TASK REQUIREMENTS: Beginning at the first line of the data, print each line exactly, stopping after the line that contains "CAPM = cap_mesh().mesh('cap')".

___

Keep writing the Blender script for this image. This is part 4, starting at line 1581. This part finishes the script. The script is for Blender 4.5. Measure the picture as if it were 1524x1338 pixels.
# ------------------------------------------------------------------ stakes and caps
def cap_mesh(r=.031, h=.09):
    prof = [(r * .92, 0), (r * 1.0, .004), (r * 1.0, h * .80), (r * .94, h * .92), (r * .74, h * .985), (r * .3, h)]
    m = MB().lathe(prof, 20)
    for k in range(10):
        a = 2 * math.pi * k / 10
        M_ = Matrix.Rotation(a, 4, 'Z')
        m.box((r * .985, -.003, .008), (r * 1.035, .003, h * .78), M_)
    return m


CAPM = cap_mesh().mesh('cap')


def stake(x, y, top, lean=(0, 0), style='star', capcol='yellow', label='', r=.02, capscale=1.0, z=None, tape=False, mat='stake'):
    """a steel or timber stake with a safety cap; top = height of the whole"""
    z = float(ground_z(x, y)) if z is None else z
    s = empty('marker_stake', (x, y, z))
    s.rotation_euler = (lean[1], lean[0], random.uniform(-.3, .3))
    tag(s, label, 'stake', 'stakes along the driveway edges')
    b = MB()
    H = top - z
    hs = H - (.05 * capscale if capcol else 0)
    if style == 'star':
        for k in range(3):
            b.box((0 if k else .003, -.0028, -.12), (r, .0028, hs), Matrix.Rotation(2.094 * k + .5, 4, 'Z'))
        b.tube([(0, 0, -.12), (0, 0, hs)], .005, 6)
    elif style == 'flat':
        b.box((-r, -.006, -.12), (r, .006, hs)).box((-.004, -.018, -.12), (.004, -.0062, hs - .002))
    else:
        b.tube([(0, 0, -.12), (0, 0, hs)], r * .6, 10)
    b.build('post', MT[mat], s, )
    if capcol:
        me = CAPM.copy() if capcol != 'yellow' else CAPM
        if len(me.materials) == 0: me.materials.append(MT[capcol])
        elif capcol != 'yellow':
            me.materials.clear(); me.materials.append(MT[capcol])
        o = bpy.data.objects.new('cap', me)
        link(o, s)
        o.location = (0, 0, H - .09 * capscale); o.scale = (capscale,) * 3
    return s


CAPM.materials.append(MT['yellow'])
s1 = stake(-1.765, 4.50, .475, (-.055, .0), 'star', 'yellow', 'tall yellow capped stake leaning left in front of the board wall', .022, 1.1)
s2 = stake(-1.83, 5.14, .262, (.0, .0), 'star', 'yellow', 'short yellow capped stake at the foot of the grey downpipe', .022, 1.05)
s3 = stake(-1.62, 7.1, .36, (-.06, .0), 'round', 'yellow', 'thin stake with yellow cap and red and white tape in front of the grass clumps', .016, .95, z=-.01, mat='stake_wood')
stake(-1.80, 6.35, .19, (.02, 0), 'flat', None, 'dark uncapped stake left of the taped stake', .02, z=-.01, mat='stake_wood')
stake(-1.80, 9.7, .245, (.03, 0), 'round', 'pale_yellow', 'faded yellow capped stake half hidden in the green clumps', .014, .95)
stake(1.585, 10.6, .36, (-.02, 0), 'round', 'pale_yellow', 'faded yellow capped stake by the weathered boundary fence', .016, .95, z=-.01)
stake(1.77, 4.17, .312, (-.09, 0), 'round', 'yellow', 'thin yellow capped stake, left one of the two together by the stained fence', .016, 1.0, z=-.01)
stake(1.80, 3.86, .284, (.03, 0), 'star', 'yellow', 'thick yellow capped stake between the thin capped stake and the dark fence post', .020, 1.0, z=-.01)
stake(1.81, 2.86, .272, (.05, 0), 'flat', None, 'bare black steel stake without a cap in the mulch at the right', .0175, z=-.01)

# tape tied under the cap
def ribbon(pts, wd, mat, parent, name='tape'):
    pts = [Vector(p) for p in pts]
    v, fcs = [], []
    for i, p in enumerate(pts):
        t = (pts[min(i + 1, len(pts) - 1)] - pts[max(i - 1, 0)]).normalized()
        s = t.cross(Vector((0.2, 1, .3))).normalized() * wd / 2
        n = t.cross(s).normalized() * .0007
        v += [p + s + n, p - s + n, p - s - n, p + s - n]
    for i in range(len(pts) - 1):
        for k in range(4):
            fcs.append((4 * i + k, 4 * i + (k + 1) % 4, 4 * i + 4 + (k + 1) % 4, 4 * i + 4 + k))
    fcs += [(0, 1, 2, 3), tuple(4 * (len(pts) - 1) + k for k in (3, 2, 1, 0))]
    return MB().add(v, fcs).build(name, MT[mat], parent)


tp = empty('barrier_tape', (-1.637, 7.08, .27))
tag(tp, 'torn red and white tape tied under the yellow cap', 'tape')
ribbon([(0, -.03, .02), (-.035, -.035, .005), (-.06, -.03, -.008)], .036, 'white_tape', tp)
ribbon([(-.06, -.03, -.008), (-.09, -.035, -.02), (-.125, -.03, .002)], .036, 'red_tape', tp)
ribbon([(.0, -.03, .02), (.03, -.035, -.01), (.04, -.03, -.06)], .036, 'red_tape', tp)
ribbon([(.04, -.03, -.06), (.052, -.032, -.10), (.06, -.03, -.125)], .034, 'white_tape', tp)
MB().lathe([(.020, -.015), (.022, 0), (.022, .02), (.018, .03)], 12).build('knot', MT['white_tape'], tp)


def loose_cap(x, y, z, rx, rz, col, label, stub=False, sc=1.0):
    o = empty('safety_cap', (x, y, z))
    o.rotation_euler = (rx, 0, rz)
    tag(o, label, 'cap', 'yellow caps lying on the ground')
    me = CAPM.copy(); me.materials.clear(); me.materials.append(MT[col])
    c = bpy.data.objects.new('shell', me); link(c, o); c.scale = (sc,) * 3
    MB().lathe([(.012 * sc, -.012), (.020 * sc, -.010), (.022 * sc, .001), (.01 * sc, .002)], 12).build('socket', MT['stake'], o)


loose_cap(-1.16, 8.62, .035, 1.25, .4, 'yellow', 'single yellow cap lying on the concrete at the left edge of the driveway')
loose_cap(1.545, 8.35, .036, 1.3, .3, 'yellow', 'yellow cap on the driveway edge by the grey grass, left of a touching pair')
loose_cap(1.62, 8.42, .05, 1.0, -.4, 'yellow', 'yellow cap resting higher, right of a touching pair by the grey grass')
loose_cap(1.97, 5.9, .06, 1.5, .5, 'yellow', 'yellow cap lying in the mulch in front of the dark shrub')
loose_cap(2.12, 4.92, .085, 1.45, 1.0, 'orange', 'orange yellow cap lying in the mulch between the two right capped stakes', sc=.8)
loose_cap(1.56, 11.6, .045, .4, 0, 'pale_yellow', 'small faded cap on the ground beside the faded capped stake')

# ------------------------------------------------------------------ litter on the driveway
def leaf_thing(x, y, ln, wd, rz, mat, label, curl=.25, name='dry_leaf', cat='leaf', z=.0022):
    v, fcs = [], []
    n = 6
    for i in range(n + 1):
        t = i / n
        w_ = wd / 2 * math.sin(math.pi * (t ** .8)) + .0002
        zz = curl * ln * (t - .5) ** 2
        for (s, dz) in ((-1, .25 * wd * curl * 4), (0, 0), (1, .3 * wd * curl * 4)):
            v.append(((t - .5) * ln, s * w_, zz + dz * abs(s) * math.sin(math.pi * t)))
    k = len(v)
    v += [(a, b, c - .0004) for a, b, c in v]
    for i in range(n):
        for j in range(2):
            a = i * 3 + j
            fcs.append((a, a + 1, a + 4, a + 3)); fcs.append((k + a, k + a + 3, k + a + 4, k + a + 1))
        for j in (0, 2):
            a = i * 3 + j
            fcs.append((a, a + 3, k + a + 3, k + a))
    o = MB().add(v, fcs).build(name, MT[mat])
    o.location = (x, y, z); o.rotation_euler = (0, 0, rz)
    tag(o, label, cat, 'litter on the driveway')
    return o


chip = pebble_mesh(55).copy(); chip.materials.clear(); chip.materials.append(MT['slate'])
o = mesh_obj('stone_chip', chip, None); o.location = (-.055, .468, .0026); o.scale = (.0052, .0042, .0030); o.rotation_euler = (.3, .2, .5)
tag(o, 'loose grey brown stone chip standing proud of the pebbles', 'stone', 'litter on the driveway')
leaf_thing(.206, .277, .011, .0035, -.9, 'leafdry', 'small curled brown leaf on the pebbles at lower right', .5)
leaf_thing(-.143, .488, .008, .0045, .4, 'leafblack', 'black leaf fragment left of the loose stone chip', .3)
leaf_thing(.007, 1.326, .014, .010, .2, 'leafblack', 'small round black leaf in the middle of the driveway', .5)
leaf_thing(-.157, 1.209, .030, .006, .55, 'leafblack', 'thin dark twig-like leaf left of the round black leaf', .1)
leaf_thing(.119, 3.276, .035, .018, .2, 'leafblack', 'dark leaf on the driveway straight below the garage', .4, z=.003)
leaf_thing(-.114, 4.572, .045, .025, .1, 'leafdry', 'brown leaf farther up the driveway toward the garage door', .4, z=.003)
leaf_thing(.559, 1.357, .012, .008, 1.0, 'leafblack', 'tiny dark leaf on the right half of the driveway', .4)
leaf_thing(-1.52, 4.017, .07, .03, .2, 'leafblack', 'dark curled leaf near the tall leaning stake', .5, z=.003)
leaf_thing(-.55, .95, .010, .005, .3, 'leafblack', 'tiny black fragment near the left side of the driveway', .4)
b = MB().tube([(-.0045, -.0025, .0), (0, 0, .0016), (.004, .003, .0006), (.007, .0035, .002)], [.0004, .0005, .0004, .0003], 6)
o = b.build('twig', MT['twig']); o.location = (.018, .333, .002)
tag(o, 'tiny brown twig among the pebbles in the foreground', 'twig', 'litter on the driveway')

___

THE RESPONSE:
Keep writing the Blender script for this image. This is part 4, starting at line 1581. This part finishes the script. The script is for Blender 4.5. Measure the picture as if it were 1524x1338 pixels.
# ------------------------------------------------------------------ stakes and caps
def cap_mesh(r=.031, h=.09):
    prof = [(r * .92, 0), (r * 1.0, .004), (r * 1.0, h * .80), (r * .94, h * .92), (r * .74, h * .985), (r * .3, h)]
    m = MB().lathe(prof, 20)
    for k in range(10):
        a = 2 * math.pi * k / 10
        M_ = Matrix.Rotation(a, 4, 'Z')
        m.box((r * .985, -.003, .008), (r * 1.035, .003, h * .78), M_)
    return m


CAPM = cap_mesh().mesh('cap')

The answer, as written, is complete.